When the game throws you into your first encounter with an enemy, it can seem as if it’s just a button masher. However, it doesn’t take long for the game to start punishing those who intend to just pummel their foes. Combat can be difficult depending on the foe and your respective power levels.

The generic goons come in a few different varieties and pose little challenge. Then, there are the villains, the lackeys of the major bad guys in the game. The villains are slightly more aggressive and have sets of moves that can stun and inflict great amounts of damage. Those fights come with certain moves that get special animations that change the perspective of the fight.

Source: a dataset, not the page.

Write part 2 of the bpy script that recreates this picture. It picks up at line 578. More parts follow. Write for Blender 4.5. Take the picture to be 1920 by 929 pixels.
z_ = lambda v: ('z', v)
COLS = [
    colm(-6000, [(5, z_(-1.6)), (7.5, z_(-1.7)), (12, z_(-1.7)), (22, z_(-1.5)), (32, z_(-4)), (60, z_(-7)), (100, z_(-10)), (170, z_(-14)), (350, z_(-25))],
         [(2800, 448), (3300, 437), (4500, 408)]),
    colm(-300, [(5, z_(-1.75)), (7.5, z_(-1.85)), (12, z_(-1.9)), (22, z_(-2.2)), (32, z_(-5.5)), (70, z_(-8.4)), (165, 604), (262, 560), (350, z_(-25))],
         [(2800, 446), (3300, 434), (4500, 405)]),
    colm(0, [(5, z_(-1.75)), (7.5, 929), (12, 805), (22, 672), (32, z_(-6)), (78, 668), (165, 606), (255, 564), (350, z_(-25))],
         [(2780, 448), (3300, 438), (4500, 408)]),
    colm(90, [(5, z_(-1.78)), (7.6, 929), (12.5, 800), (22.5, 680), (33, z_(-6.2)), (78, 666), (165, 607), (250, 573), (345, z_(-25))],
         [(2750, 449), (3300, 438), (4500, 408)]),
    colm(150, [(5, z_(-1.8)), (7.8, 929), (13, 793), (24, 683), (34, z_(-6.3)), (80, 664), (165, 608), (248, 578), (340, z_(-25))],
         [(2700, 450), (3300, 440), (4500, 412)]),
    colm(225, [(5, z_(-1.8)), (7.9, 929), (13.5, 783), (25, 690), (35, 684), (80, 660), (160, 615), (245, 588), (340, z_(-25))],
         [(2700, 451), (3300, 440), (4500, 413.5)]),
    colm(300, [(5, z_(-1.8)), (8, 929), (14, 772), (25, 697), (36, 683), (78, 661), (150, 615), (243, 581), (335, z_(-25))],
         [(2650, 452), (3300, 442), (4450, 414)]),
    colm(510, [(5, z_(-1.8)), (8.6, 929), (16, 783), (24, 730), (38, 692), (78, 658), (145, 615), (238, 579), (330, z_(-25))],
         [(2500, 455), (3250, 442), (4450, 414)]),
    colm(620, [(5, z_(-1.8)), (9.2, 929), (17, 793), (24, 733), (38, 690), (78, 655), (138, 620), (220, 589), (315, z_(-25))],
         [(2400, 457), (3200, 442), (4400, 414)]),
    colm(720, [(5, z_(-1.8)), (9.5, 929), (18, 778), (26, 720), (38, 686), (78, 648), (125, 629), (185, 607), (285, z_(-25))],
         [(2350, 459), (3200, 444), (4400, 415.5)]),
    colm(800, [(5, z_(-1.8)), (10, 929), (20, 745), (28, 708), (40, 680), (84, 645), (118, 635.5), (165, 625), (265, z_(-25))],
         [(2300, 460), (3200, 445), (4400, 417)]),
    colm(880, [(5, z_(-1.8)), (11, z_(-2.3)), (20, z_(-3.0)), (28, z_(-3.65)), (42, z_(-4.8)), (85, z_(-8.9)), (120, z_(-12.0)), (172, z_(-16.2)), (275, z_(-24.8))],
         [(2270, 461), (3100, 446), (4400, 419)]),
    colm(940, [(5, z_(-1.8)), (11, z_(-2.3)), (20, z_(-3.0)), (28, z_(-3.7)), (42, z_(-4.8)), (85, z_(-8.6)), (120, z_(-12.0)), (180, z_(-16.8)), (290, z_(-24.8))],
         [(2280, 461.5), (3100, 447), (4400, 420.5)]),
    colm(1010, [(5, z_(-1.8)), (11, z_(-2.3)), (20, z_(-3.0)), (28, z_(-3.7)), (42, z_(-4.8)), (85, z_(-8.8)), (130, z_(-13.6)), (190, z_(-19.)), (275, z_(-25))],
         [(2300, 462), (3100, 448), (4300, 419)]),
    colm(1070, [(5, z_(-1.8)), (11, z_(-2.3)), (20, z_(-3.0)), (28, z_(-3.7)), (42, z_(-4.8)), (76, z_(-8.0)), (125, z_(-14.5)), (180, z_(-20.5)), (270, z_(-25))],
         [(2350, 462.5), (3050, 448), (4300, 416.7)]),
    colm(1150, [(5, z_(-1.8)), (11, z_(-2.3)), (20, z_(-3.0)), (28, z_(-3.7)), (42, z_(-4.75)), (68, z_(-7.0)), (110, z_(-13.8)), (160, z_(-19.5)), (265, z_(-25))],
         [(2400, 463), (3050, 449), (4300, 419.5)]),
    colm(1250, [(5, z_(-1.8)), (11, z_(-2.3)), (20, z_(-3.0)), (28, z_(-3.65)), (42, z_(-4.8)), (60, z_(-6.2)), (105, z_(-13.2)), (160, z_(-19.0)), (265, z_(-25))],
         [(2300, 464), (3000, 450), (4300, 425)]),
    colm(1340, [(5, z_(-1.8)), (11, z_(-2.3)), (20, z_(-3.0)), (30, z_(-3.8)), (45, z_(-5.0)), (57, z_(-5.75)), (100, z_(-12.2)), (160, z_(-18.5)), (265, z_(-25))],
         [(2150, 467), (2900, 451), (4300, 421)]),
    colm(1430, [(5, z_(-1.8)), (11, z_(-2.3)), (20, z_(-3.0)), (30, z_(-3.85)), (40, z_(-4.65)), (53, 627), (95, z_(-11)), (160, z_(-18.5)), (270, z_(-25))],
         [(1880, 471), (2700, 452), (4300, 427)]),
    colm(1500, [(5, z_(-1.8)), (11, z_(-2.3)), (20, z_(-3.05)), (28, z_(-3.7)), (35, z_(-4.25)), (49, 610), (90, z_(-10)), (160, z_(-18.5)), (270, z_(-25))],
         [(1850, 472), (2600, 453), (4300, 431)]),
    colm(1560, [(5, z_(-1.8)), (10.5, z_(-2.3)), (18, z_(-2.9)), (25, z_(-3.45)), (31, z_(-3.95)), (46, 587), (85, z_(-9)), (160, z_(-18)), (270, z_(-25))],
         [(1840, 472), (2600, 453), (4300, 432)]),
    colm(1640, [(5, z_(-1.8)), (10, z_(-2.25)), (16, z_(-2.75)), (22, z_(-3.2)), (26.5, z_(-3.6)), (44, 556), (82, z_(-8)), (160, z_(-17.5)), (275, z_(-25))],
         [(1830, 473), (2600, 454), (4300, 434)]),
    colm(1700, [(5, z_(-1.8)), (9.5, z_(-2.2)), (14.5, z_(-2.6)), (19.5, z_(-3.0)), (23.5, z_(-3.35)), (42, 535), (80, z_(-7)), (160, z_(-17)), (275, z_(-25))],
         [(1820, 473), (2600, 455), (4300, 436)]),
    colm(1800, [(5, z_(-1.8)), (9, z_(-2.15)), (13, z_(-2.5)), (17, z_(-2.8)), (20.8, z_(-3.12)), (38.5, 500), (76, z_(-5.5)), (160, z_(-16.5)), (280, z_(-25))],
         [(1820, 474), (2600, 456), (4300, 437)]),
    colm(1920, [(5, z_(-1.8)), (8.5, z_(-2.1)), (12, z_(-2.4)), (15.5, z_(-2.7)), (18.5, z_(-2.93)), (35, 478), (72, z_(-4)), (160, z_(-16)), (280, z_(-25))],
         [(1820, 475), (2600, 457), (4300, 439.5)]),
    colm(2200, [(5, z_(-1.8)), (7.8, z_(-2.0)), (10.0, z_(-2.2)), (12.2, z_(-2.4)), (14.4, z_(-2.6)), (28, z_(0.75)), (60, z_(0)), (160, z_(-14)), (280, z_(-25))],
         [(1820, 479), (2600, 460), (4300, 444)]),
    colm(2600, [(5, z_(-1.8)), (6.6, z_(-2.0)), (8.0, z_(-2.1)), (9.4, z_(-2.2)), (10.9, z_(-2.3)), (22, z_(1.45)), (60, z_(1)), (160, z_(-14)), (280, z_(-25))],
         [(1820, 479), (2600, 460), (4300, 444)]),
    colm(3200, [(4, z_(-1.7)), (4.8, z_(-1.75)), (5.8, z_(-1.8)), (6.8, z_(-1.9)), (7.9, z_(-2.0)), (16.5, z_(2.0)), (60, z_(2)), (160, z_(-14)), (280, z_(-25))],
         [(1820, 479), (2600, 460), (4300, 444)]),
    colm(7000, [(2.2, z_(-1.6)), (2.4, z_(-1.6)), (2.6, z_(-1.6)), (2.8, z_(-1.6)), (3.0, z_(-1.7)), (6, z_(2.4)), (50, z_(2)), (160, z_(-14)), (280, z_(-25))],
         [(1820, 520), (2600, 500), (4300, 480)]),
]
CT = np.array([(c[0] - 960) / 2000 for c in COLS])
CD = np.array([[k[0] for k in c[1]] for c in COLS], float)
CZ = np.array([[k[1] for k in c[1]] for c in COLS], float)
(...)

Finally, there are the bosses of the game — series icons such as Vegeta and Frieza — who can be tough if not approached tactically and with proper leveling. Their move sets also include animation that switches the perspective of the fight and even combinations that lead into another animation to continue dealing out more damage. With all that went into the combat and aesthetics, other elements seem to be lacking.

The aspects of “Kakarot” that make it stand out from other “Dragon Ball” games are the ones that weigh it down. At the head of the problems are the side quests, which mostly involve going to a certain location to beat up generic goons or going to another area and gathering resources to bring back to whomever sent you.

The aforementioned generic goons roam around waiting for you. If you are seen, they give chase just so you can repeatedly beat them up and hope not to run into more within the next 10 seconds.

Combat can be great and enthralling at times, but it can also have its moments of charging up the ki meter just to launch the same four special attacks repeatedly until the battle is over.

“Dragon Ball Z: Kakarot” does a great deal to satisfy. It starts off slow and clunky, but picks up the pace throughout the rest of the game. There are different interactions and even rare side quests that bring comedy and entertainment to the game. The pitfall of boring side quests hurts the main game only because the experience points they provide are necessary to level up for fights with higher level opponents.

All things considered, “Dragon Ball Z: Kakarot” rates a 7.6 out of 10 for a fantastical retelling of the anime with a flair for animation, storytelling and gameplay that makes it the first big game launch success of the new year.